**MATERIAL PROVIDED:**
⁂

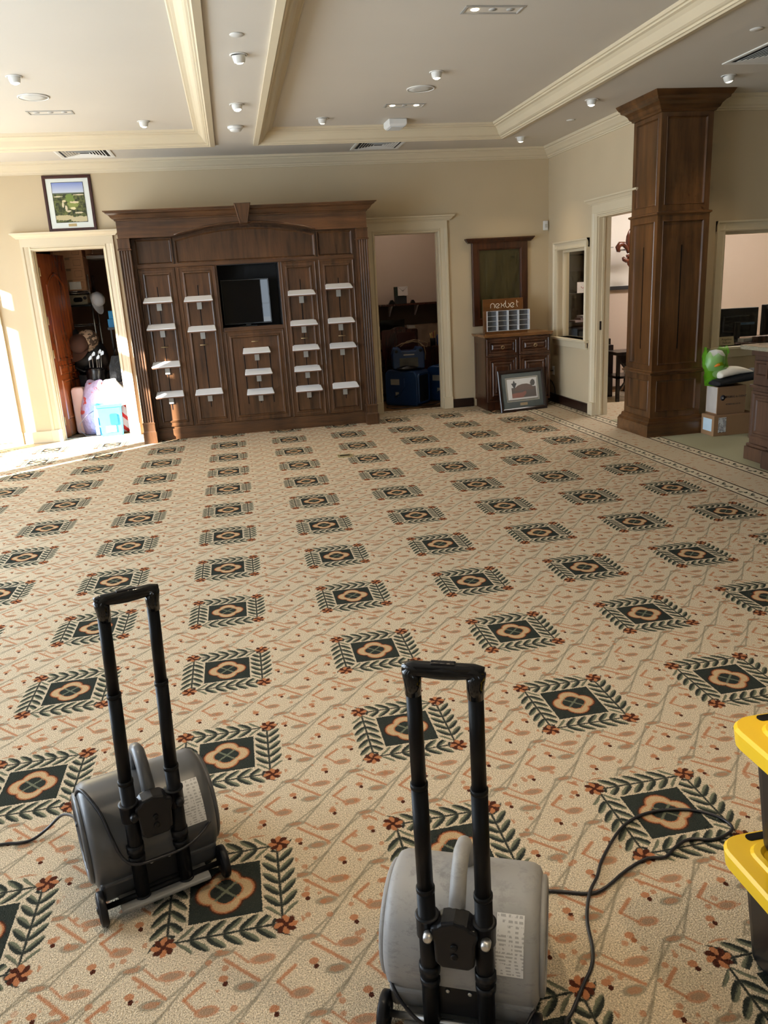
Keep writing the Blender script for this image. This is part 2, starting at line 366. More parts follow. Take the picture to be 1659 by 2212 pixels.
H = 3.2
struct(MB().add([(-4.2, -4.5, 0), (9.2, -4.5, 0), (9.2, 13.0, 0), (-4.2, 13.0, 0)], [(0, 1, 2, 3)]).build('floor', CARPET), 'cream carpet with dark green floral medallions and golf clubs')
wall('wall_back', WALL, 'x', 10.25, .15, -4.0, 4.16, 0, H, [(-3.72, -2.80, 0, 2.26), (-2.22, -1.40, 0, 2.26), (1.84, 2.68, 0, 2.26)])
wall('wall_right', WALL, 'y', 4.16, .15, 7.88, 10.40, 0, H, [(9.10, 9.92, .87, 1.94), (7.97, 8.78, 0, 2.25)])
wall('wall_window', WALL, 'x', 7.55, .15, 4.625, 9.0, 0, H, [(4.93, 7.2, .83, 1.97)])
wall('wall_left', WALL, 'y', -4.15, .15, -4.45, 10.40, 0, H, [(y0, y1, .1, 2.57) for y0, y1 in LEFT_WIN])
wall('wall_front', WALL, 'x', -4.45, .15, -4.0, 9.0, 0, H, [(.88, 1.14, .6, 2.1)])
wall('wall_side', WALL, 'y', 9.0, .15, -4.45, 11.0, 0, H)
wall('wall_office_back', PINK, 'x', 10.95, .1, 4.31, 9.0, 0, H)
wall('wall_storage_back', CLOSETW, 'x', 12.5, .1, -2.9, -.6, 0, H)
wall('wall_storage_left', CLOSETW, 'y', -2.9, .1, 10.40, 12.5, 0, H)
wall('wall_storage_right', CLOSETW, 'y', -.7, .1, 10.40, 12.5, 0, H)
wall('wall_closet_back', PINK, 'x', 12.2, .1, 1.2, 3.5, 0, H)
wall('wall_closet_left', PINK, 'y', 1.2, .1, 10.40, 12.2, 0, H)
wall('wall_closet_right', PINK, 'y', 3.3, .1, 10.40, 12.2, 0, H)
# unseen wall added outside to keep the low sun off the front windows
wall('wall_sun_blocker', plain('sun_blocker_stucco', (.6, .55, .47), .9), 'y', -12.0, .4, -22, .3, -.5, 7.5)
struct(MB().add([(-40, -40, -.12), (-4.2, -40, -.12), (-4.2, 30, -.12), (-40, 30, -.12)], [(0, 1, 2, 3)]).build('ground_outside', plain('outdoor_paving', (.35, .34, .31), .9)))
struct(MB().add([(-4.1, -40, -.12), (12, -40, -.12), (12, -4.5, -.12), (-4.1, -4.5, -.12)], [(0, 1, 2, 3)]).build('ground_entrance', plain('entrance_paving', (.35, .34, .31), .9)))
# ceiling with two shallow trays
TR = [(-3.35, -.02, -3.2, 9.40), (.45, 3.26, -3.2, 9.40)]; HT = 3.325
cb = MB(); xs = sorted({-4.2, 9.2, *[t[0] for t in TR], *[t[1] for t in TR]}); ys = [-4.5, -3.2, 9.40, 13.0]
for i in range(len(xs)-1):
    for j in range(3):
        t = next((t for t in TR if t[0] <= xs[i]+1e-6 and xs[i+1] <= t[1]+1e-6 and j == 1), None); z = HT if t else H
        cb.add([(xs[i], ys[j], z), (xs[i+1], ys[j], z), (xs[i+1], ys[j+1], z), (xs[i], ys[j+1], z)], [(3, 2, 1, 0)])
for x0, x1, y0, y1 in TR:
    for p, q in (((x0, y0), (x1, y0)), ((x1, y0), (x1, y1)), ((x1, y1), (x0, y1)), ((x0, y1), (x0, y0))):
        cb.add([(*p, H), (*q, H), (*q, HT), (*p, HT)], [(0, 1, 2, 3)])
struct(cb.build('ceiling', CEIL), 'pale ceiling with two shallow recessed trays')
struct(MB().box(-4.2, 9.2, -4.5, 13, 3.42, 3.5).build('roof_slab', CEIL))
# tray mouldings (path runs so that the inside of the tray is to the left)
tp = [(-.03, 3.2), (-.03, 3.178), (.02, 3.172), (.03, 3.182), (.042, 3.184), (.046, 3.198), (.06, 3.202), (.075, 3.212), (.088, 3.232), (.106, 3.262), (.128, 3.283), (.15, 3.29), (.152, 3.302), (.168, 3.305), (.178, 3.325), (-.005, 3.326), (-.005, 3.2)]
for i, (x0, x1, y0, y1) in enumerate(TR):
    struct(MB().sweep(tp, [(x0, y0), (x1, y0), (x1, y1), (x0, y1)], True).build('trim_%d' % (i+1), TRIM), 'cream crown moulding around the %s ceiling tray' % ('left', 'right')[i])
# wall crown
cp = [(0, 3.07), (.014, 3.07), (.016, 3.082), (.028, 3.086), (.032, 3.1), (.05, 3.112), (.066, 3.135), (.088, 3.158), (.09, 3.17), (.108, 3.175), (.115, 3.2), (0, 3.2)]
struct(MB().sweep(cp, [(9.0, 7.55), (4.16, 7.55), (4.16, 10.25), (-4.0, 10.25)]).build('trim_3', TRIM), 'cream crown moulding along the tops of the walls')

def casing(idx, u0, u1, top, M, label, left=True, right=True):
    """door surround in local XZ plane (front toward -Y), M places it"""
    root = bpy.data.objects.new('trim_%d' % idx, None); col.objects.link(root); struct(root, label); root.matrix_world = M
    W = .112
    def jamb(x0, sgn):   # moulded board, profile in x,y swept up
        pr = [(0, 0), (0, -.018), (.012, -.022), (.02, -.016), (.03, -.016), (.05, -.02), (.075, -.022), (.085, -.032), (W, -.034), (W, 0)]
        poly = [(x0+sgn*a, b) for a, b in pr]
        MB().prism(poly, .15, top+.035, 'z').build('casing', TRIM, root)
        bxs = sorted((x0-sgn*.006, x0+sgn*(W+.008)))
        box('plinth_block', TRIM, root, bxs[0], bxs[1], -.044, 0, 0, .15, .003)
    if left: jamb(u0, -1)
    if right: jamb(u1, 1)
    MB().sweep([(0, top), (.02, top), (.024, top+.012), (.016, top+.02), (.016, top+.035), (0, top+.035)], [(u1+.01, 0), (u0-.01, 0)]).xf(Matrix.Scale(1, 4)).build('head_casing', TRIM, root)
    box('frieze', TRIM, root, u0-W, u1+W, -.03, 0, top+.035, top+.132)
    cpp = [(0, top+.125), (.036, top+.125), (.042, top+.137), (.05, top+.14), (.07, top+.165), (.086, top+.172), (.088, top+.188), (0, top+.188)]
    MB().sweep(cpp, [(u1+W, .0), (u1+W, -.001), (u0-W, -.001), (u0-W, .0)]).build('cornice', TRIM, root)
    # inner jamb lining and stop
    for x, s in ((u0, 1), (u1, -1)):
        a, b = sorted((x, x+s*.012)); box('jamb_lining', TRIM, root, a, b, 0, .15, 0, top)
        a, b = sorted((x+s*.012, x+s*.024)); box('door_stop', TRIM, root, a, b, .05, .075, 0, top-.012)
    box('head_lining', TRIM, root, u0+.012, u1-.012, 0, .15, top-.012, top)
    return root
MBK = Matrix.Translation((0, 10.25, 0))
casing(4, -2.22, -1.40, 2.26, MBK, 'cream casing around the storage closet doorway')
casing(5, 1.84, 2.68, 2.26, MBK, 'cream casing around the narrow office doorway')
casing(6, -3.72, -2.80, 2.26, MBK, 'cream casing around the closed cream door')
MRW = Matrix(((0, 1, 0, 4.16), (-1, 0, 0, 0), (0, 0, 1, 0), (0, 0, 0, 1)))   # local x -> -Y, local y -> +X
casing(7, -8.78, -7.97, 2.25, MRW, 'cream casing around the office doorway behind the column', right=False)
box('strike_plate', BLACKW, bpy.data.objects['trim_7'], -8.766, -8.758, .03, .065, 1.0, 1.1)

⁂

Exclude every picture and copy the remaining data exactly.

Keep writing the Blender script for this image. This is part 2, starting at line 366. More parts follow. Take the picture to be 1659 by 2212 pixels.
H = 3.2
struct(MB().add([(-4.2, -4.5, 0), (9.2, -4.5, 0), (9.2, 13.0, 0), (-4.2, 13.0, 0)], [(0, 1, 2, 3)]).build('floor', CARPET), 'cream carpet with dark green floral medallions and golf clubs')
wall('wall_back', WALL, 'x', 10.25, .15, -4.0, 4.16, 0, H, [(-3.72, -2.80, 0, 2.26), (-2.22, -1.40, 0, 2.26), (1.84, 2.68, 0, 2.26)])
wall('wall_right', WALL, 'y', 4.16, .15, 7.88, 10.40, 0, H, [(9.10, 9.92, .87, 1.94), (7.97, 8.78, 0, 2.25)])
wall('wall_window', WALL, 'x', 7.55, .15, 4.625, 9.0, 0, H, [(4.93, 7.2, .83, 1.97)])
wall('wall_left', WALL, 'y', -4.15, .15, -4.45, 10.40, 0, H, [(y0, y1, .1, 2.57) for y0, y1 in LEFT_WIN])
wall('wall_front', WALL, 'x', -4.45, .15, -4.0, 9.0, 0, H, [(.88, 1.14, .6, 2.1)])
wall('wall_side', WALL, 'y', 9.0, .15, -4.45, 11.0, 0, H)
wall('wall_office_back', PINK, 'x', 10.95, .1, 4.31, 9.0, 0, H)
wall('wall_storage_back', CLOSETW, 'x', 12.5, .1, -2.9, -.6, 0, H)
wall('wall_storage_left', CLOSETW, 'y', -2.9, .1, 10.40, 12.5, 0, H)
wall('wall_storage_right', CLOSETW, 'y', -.7, .1, 10.40, 12.5, 0, H)
wall('wall_closet_back', PINK, 'x', 12.2, .1, 1.2, 3.5, 0, H)
wall('wall_closet_left', PINK, 'y', 1.2, .1, 10.40, 12.2, 0, H)
wall('wall_closet_right', PINK, 'y', 3.3, .1, 10.40, 12.2, 0, H)
# unseen wall added outside to keep the low sun off the front windows
wall('wall_sun_blocker', plain('sun_blocker_stucco', (.6, .55, .47), .9), 'y', -12.0, .4, -22, .3, -.5, 7.5)
struct(MB().add([(-40, -40, -.12), (-4.2, -40, -.12), (-4.2, 30, -.12), (-40, 30, -.12)], [(0, 1, 2, 3)]).build('ground_outside', plain('outdoor_paving', (.35, .34, .31), .9)))
struct(MB().add([(-4.1, -40, -.12), (12, -40, -.12), (12, -4.5, -.12), (-4.1, -4.5, -.12)], [(0, 1, 2, 3)]).build('ground_entrance', plain('entrance_paving', (.35, .34, .31), .9)))
# ceiling with two shallow trays
TR = [(-3.35, -.02, -3.2, 9.40), (.45, 3.26, -3.2, 9.40)]; HT = 3.325
cb = MB(); xs = sorted({-4.2, 9.2, *[t[0] for t in TR], *[t[1] for t in TR]}); ys = [-4.5, -3.2, 9.40, 13.0]
for i in range(len(xs)-1):
    for j in range(3):
        t = next((t for t in TR if t[0] <= xs[i]+1e-6 and xs[i+1] <= t[1]+1e-6 and j == 1), None); z = HT if t else H
        cb.add([(xs[i], ys[j], z), (xs[i+1], ys[j], z), (xs[i+1], ys[j+1], z), (xs[i], ys[j+1], z)], [(3, 2, 1, 0)])
for x0, x1, y0, y1 in TR:
    for p, q in (((x0, y0), (x1, y0)), ((x1, y0), (x1, y1)), ((x1, y1), (x0, y1)), ((x0, y1), (x0, y0))):
        cb.add([(*p, H), (*q, H), (*q, HT), (*p, HT)], [(0, 1, 2, 3)])
struct(cb.build('ceiling', CEIL), 'pale ceiling with two shallow recessed trays')
struct(MB().box(-4.2, 9.2, -4.5, 13, 3.42, 3.5).build('roof_slab', CEIL))
# tray mouldings (path runs so that the inside of the tray is to the left)
tp = [(-.03, 3.2), (-.03, 3.178), (.02, 3.172), (.03, 3.182), (.042, 3.184), (.046, 3.198), (.06, 3.202), (.075, 3.212), (.088, 3.232), (.106, 3.262), (.128, 3.283), (.15, 3.29), (.152, 3.302), (.168, 3.305), (.178, 3.325), (-.005, 3.326), (-.005, 3.2)]
for i, (x0, x1, y0, y1) in enumerate(TR):
    struct(MB().sweep(tp, [(x0, y0), (x1, y0), (x1, y1), (x0, y1)], True).build('trim_%d' % (i+1), TRIM), 'cream crown moulding around the %s ceiling tray' % ('left', 'right')[i])
# wall crown
cp = [(0, 3.07), (.014, 3.07), (.016, 3.082), (.028, 3.086), (.032, 3.1), (.05, 3.112), (.066, 3.135), (.088, 3.158), (.09, 3.17), (.108, 3.175), (.115, 3.2), (0, 3.2)]
struct(MB().sweep(cp, [(9.0, 7.55), (4.16, 7.55), (4.16, 10.25), (-4.0, 10.25)]).build('trim_3', TRIM), 'cream crown moulding along the tops of the walls')

def casing(idx, u0, u1, top, M, label, left=True, right=True):
    """door surround in local XZ plane (front toward -Y), M places it"""
    root = bpy.data.objects.new('trim_%d' % idx, None); col.objects.link(root); struct(root, label); root.matrix_world = M
    W = .112
    def jamb(x0, sgn):   # moulded board, profile in x,y swept up
        pr = [(0, 0), (0, -.018), (.012, -.022), (.02, -.016), (.03, -.016), (.05, -.02), (.075, -.022), (.085, -.032), (W, -.034), (W, 0)]
        poly = [(x0+sgn*a, b) for a, b in pr]
        MB().prism(poly, .15, top+.035, 'z').build('casing', TRIM, root)
        bxs = sorted((x0-sgn*.006, x0+sgn*(W+.008)))
        box('plinth_block', TRIM, root, bxs[0], bxs[1], -.044, 0, 0, .15, .003)
    if left: jamb(u0, -1)
    if right: jamb(u1, 1)
    MB().sweep([(0, top), (.02, top), (.024, top+.012), (.016, top+.02), (.016, top+.035), (0, top+.035)], [(u1+.01, 0), (u0-.01, 0)]).xf(Matrix.Scale(1, 4)).build('head_casing', TRIM, root)
    box('frieze', TRIM, root, u0-W, u1+W, -.03, 0, top+.035, top+.132)
    cpp = [(0, top+.125), (.036, top+.125), (.042, top+.137), (.05, top+.14), (.07, top+.165), (.086, top+.172), (.088, top+.188), (0, top+.188)]
    MB().sweep(cpp, [(u1+W, .0), (u1+W, -.001), (u0-W, -.001), (u0-W, .0)]).build('cornice', TRIM, root)
    # inner jamb lining and stop
    for x, s in ((u0, 1), (u1, -1)):
        a, b = sorted((x, x+s*.012)); box('jamb_lining', TRIM, root, a, b, 0, .15, 0, top)
        a, b = sorted((x+s*.012, x+s*.024)); box('door_stop', TRIM, root, a, b, .05, .075, 0, top-.012)
    box('head_lining', TRIM, root, u0+.012, u1-.012, 0, .15, top-.012, top)
    return root
MBK = Matrix.Translation((0, 10.25, 0))
casing(4, -2.22, -1.40, 2.26, MBK, 'cream casing around the storage closet doorway')
casing(5, 1.84, 2.68, 2.26, MBK, 'cream casing around the narrow office doorway')
casing(6, -3.72, -2.80, 2.26, MBK, 'cream casing around the closed cream door')
MRW = Matrix(((0, 1, 0, 4.16), (-1, 0, 0, 0), (0, 0, 1, 0), (0, 0, 0, 1)))   # local x -> -Y, local y -> +X
casing(7, -8.78, -7.97, 2.25, MRW, 'cream casing around the office doorway behind the column', right=False)
box('strike_plate', BLACKW, bpy.data.objects['trim_7'], -8.766, -8.758, .03, .065, 1.0, 1.1)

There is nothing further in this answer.